Helping the teams: performance analysis for everyone

Not all of the new technology points at the referees. Some of it is aimed squarely at the teams. One of the most interesting example is Football AI Pro, developed by FIFA and Lenovo. It is a generative AI “knowledge assistant” for football: an analyst, coach or player can ask it questions in plain language and receive answers drawn from hundreds of millions of match data points, returned as text, video, charts and three-dimensional visualisations. What makes it striking is who gets to use it. In elite football, the depth of a team’s analysis has usually depended on how much it can spend on data and specialists. Football AI Pro is being given to all 48 teams equally, with the stated aim of levelling the playing field, so that good ideas rather than big budgets decide who makes the best use of the data.
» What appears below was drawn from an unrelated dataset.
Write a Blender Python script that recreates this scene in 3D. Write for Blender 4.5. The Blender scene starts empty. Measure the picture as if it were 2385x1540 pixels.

From an intellectual property point of view, this is a particularly interesting model. The valuable asset here is not any single clever gadget. It is the combination of an enormous, carefully gathered set of match data, a language model trained specifically on football, and the software that ties them together. Increasingly, the thing worth protecting is the whole system and the data that feeds it, not simply a mechanical invention. This is a sign of how the centre of gravity in technology, and in the rights that protect it, has shifted from hardware towards data and software.

The same game, quietly rebuilt

What is striking about all of this is how little the game itself has changed. Twenty-two players still chase a ball across the grass, and the drama is the same as it has always been. But the equipment around them has quietly become extraordinary. A ball that reports its own movement five hundred times a second, cameras that rebuild the match in three dimensions, and AI versions of the players themselves would have seemed like science fiction only a few World Cups ago.

The skill on the pitch will always be the reason we watch. But the modern game is now built on engineering and innovation just as much as on talent, and the World Cup, in the summer of 2026, is one of the best places in the world to see that quietly at work.